EXERCISE BRIEF ▸ Output the material beneath this task exactly, images excluded.

_ _ _ _ _ _ _

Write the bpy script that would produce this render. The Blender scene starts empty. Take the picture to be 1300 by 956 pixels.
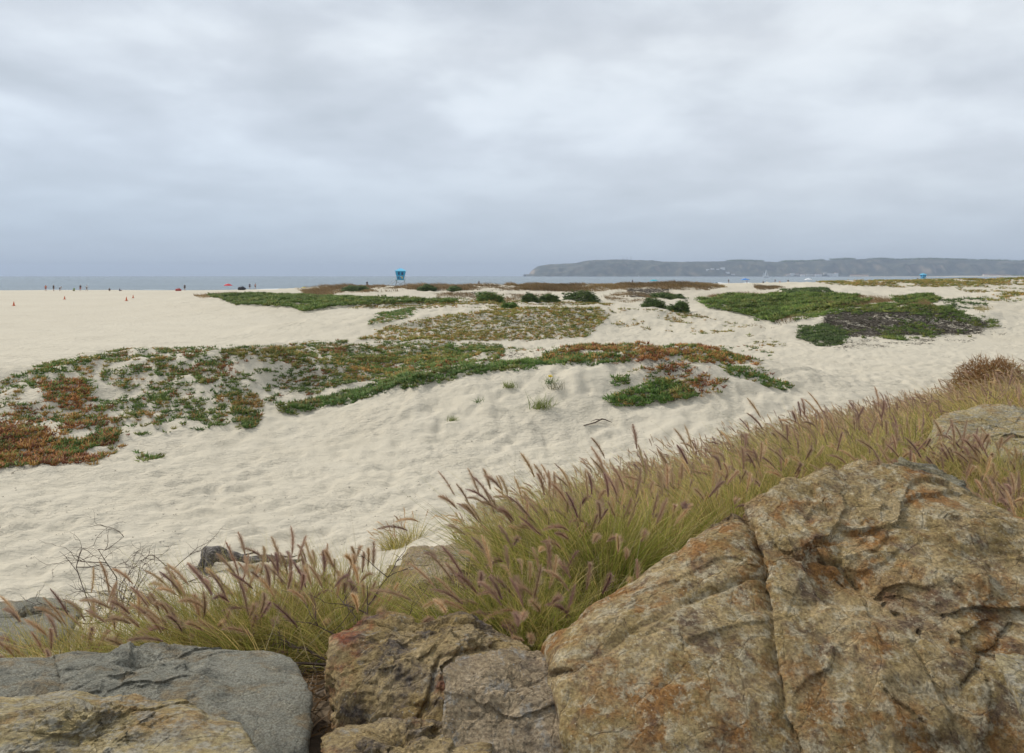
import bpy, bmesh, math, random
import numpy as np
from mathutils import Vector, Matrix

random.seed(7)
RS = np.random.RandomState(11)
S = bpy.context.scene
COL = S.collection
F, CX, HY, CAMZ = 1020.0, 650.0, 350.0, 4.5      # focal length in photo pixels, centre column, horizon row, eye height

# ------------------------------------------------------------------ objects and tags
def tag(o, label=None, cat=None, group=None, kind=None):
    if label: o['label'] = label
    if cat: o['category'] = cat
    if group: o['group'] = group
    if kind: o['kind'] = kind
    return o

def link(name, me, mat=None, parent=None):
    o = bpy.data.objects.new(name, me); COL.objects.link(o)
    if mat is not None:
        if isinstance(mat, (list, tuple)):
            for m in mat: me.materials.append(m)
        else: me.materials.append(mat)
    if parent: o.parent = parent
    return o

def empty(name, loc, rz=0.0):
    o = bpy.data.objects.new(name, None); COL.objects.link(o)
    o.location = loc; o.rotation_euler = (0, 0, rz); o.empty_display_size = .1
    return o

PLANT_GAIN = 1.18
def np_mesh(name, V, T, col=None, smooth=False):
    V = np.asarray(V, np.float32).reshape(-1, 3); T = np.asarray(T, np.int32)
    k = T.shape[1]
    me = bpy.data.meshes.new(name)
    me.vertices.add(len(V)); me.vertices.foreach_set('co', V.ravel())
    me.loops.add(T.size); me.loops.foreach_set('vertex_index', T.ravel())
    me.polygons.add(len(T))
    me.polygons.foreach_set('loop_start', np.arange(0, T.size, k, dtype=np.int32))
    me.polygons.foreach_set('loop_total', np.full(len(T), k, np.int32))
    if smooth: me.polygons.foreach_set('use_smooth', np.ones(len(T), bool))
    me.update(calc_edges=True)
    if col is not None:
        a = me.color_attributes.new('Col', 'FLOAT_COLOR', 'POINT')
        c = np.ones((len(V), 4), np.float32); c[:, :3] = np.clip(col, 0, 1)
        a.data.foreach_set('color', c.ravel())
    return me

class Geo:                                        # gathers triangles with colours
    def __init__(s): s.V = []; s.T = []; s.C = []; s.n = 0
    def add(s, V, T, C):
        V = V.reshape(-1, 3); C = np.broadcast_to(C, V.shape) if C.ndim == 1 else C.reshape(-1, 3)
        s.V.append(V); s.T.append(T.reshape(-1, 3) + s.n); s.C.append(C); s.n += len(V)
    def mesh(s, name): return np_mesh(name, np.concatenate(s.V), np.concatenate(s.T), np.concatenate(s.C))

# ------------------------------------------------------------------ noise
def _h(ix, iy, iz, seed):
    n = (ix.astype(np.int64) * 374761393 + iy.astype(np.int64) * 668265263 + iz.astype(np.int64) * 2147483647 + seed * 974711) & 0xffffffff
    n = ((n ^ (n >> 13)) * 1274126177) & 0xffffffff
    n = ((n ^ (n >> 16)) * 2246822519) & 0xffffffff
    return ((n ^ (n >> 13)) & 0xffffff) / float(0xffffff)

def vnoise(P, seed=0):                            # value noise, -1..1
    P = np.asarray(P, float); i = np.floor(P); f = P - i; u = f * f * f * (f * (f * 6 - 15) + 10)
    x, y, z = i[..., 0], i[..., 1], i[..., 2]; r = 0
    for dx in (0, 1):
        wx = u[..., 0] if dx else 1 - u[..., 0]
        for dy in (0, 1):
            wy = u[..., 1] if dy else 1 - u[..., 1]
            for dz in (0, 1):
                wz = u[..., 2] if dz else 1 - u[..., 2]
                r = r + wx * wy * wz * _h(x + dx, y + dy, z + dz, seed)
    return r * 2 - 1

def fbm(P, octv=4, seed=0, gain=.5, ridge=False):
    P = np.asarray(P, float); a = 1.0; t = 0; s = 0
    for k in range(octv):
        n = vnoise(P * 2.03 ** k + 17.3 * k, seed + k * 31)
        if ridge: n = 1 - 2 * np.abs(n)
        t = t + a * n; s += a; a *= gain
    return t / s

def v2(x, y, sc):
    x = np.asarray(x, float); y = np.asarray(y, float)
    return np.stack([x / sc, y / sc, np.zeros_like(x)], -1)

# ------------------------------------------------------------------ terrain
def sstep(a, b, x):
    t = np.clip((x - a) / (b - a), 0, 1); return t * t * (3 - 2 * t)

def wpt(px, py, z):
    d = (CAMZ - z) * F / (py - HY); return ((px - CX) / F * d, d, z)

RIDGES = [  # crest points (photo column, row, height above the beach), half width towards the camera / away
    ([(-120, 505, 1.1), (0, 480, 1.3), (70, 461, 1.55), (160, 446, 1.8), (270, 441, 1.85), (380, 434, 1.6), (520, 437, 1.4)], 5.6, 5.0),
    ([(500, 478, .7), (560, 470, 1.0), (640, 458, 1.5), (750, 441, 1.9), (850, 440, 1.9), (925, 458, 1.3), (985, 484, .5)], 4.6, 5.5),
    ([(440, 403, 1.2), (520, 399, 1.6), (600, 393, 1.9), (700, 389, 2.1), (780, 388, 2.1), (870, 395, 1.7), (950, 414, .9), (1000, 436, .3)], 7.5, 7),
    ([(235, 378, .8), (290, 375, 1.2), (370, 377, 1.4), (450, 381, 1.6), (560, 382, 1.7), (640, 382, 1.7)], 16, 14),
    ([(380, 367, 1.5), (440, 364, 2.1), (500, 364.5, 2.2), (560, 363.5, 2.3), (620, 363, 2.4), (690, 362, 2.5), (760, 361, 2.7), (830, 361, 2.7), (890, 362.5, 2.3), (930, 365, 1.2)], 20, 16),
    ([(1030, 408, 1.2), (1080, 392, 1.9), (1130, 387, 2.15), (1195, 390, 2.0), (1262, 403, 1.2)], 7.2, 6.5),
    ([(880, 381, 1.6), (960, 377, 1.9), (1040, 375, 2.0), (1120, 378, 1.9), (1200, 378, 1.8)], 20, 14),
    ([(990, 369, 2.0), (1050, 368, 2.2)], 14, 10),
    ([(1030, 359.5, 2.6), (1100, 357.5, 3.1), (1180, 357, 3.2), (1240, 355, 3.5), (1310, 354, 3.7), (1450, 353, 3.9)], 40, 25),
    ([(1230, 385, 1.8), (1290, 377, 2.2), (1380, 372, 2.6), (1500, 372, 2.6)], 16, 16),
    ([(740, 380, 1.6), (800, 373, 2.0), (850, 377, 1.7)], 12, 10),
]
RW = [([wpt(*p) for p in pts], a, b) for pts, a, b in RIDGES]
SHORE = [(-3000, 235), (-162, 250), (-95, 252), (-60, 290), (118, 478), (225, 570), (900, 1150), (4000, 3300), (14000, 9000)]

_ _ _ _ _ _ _

RESULT FOR THIS TASK ▸
Write the bpy script that would produce this render. The Blender scene starts empty. Take the picture to be 1300 by 956 pixels.
import bpy, bmesh, math, random
import numpy as np
from mathutils import Vector, Matrix

random.seed(7)
RS = np.random.RandomState(11)
S = bpy.context.scene
COL = S.collection
F, CX, HY, CAMZ = 1020.0, 650.0, 350.0, 4.5      # focal length in photo pixels, centre column, horizon row, eye height

# ------------------------------------------------------------------ objects and tags
def tag(o, label=None, cat=None, group=None, kind=None):
    if label: o['label'] = label
    if cat: o['category'] = cat
    if group: o['group'] = group
    if kind: o['kind'] = kind
    return o

def link(name, me, mat=None, parent=None):
    o = bpy.data.objects.new(name, me); COL.objects.link(o)
    if mat is not None:
        if isinstance(mat, (list, tuple)):
            for m in mat: me.materials.append(m)
        else: me.materials.append(mat)
    if parent: o.parent = parent
    return o

def empty(name, loc, rz=0.0):
    o = bpy.data.objects.new(name, None); COL.objects.link(o)
    o.location = loc; o.rotation_euler = (0, 0, rz); o.empty_display_size = .1
    return o

PLANT_GAIN = 1.18
def np_mesh(name, V, T, col=None, smooth=False):
    V = np.asarray(V, np.float32).reshape(-1, 3); T = np.asarray(T, np.int32)
    k = T.shape[1]
    me = bpy.data.meshes.new(name)
    me.vertices.add(len(V)); me.vertices.foreach_set('co', V.ravel())
    me.loops.add(T.size); me.loops.foreach_set('vertex_index', T.ravel())
    me.polygons.add(len(T))
    me.polygons.foreach_set('loop_start', np.arange(0, T.size, k, dtype=np.int32))
    me.polygons.foreach_set('loop_total', np.full(len(T), k, np.int32))
    if smooth: me.polygons.foreach_set('use_smooth', np.ones(len(T), bool))
    me.update(calc_edges=True)
    if col is not None:
        a = me.color_attributes.new('Col', 'FLOAT_COLOR', 'POINT')
        c = np.ones((len(V), 4), np.float32); c[:, :3] = np.clip(col, 0, 1)
        a.data.foreach_set('color', c.ravel())
    return me

class Geo:                                        # gathers triangles with colours
    def __init__(s): s.V = []; s.T = []; s.C = []; s.n = 0
    def add(s, V, T, C):
        V = V.reshape(-1, 3); C = np.broadcast_to(C, V.shape) if C.ndim == 1 else C.reshape(-1, 3)
        s.V.append(V); s.T.append(T.reshape(-1, 3) + s.n); s.C.append(C); s.n += len(V)
    def mesh(s, name): return np_mesh(name, np.concatenate(s.V), np.concatenate(s.T), np.concatenate(s.C))

# ------------------------------------------------------------------ noise
def _h(ix, iy, iz, seed):
    n = (ix.astype(np.int64) * 374761393 + iy.astype(np.int64) * 668265263 + iz.astype(np.int64) * 2147483647 + seed * 974711) & 0xffffffff
    n = ((n ^ (n >> 13)) * 1274126177) & 0xffffffff
    n = ((n ^ (n >> 16)) * 2246822519) & 0xffffffff
    return ((n ^ (n >> 13)) & 0xffffff) / float(0xffffff)

def vnoise(P, seed=0):                            # value noise, -1..1
    P = np.asarray(P, float); i = np.floor(P); f = P - i; u = f * f * f * (f * (f * 6 - 15) + 10)
    x, y, z = i[..., 0], i[..., 1], i[..., 2]; r = 0
    for dx in (0, 1):
        wx = u[..., 0] if dx else 1 - u[..., 0]
        for dy in (0, 1):
            wy = u[..., 1] if dy else 1 - u[..., 1]
            for dz in (0, 1):
                wz = u[..., 2] if dz else 1 - u[..., 2]
                r = r + wx * wy * wz * _h(x + dx, y + dy, z + dz, seed)
    return r * 2 - 1

def fbm(P, octv=4, seed=0, gain=.5, ridge=False):
    P = np.asarray(P, float); a = 1.0; t = 0; s = 0
    for k in range(octv):
        n = vnoise(P * 2.03 ** k + 17.3 * k, seed + k * 31)
        if ridge: n = 1 - 2 * np.abs(n)
        t = t + a * n; s += a; a *= gain
    return t / s

def v2(x, y, sc):
    x = np.asarray(x, float); y = np.asarray(y, float)
    return np.stack([x / sc, y / sc, np.zeros_like(x)], -1)

# ------------------------------------------------------------------ terrain
def sstep(a, b, x):
    t = np.clip((x - a) / (b - a), 0, 1); return t * t * (3 - 2 * t)

def wpt(px, py, z):
    d = (CAMZ - z) * F / (py - HY); return ((px - CX) / F * d, d, z)

RIDGES = [  # crest points (photo column, row, height above the beach), half width towards the camera / away
    ([(-120, 505, 1.1), (0, 480, 1.3), (70, 461, 1.55), (160, 446, 1.8), (270, 441, 1.85), (380, 434, 1.6), (520, 437, 1.4)], 5.6, 5.0),
    ([(500, 478, .7), (560, 470, 1.0), (640, 458, 1.5), (750, 441, 1.9), (850, 440, 1.9), (925, 458, 1.3), (985, 484, .5)], 4.6, 5.5),
    ([(440, 403, 1.2), (520, 399, 1.6), (600, 393, 1.9), (700, 389, 2.1), (780, 388, 2.1), (870, 395, 1.7), (950, 414, .9), (1000, 436, .3)], 7.5, 7),
    ([(235, 378, .8), (290, 375, 1.2), (370, 377, 1.4), (450, 381, 1.6), (560, 382, 1.7), (640, 382, 1.7)], 16, 14),
    ([(380, 367, 1.5), (440, 364, 2.1), (500, 364.5, 2.2), (560, 363.5, 2.3), (620, 363, 2.4), (690, 362, 2.5), (760, 361, 2.7), (830, 361, 2.7), (890, 362.5, 2.3), (930, 365, 1.2)], 20, 16),
    ([(1030, 408, 1.2), (1080, 392, 1.9), (1130, 387, 2.15), (1195, 390, 2.0), (1262, 403, 1.2)], 7.2, 6.5),
    ([(880, 381, 1.6), (960, 377, 1.9), (1040, 375, 2.0), (1120, 378, 1.9), (1200, 378, 1.8)], 20, 14),
    ([(990, 369, 2.0), (1050, 368, 2.2)], 14, 10),
    ([(1030, 359.5, 2.6), (1100, 357.5, 3.1), (1180, 357, 3.2), (1240, 355, 3.5), (1310, 354, 3.7), (1450, 353, 3.9)], 40, 25),
    ([(1230, 385, 1.8), (1290, 377, 2.2), (1380, 372, 2.6), (1500, 372, 2.6)], 16, 16),
    ([(740, 380, 1.6), (800, 373, 2.0), (850, 377, 1.7)], 12, 10),
]
RW = [([wpt(*p) for p in pts], a, b) for pts, a, b in RIDGES]
SHORE = [(-3000, 235), (-162, 250), (-95, 252), (-60, 290), (118, 478), (225, 570), (900, 1150), (4000, 3300), (14000, 9000)]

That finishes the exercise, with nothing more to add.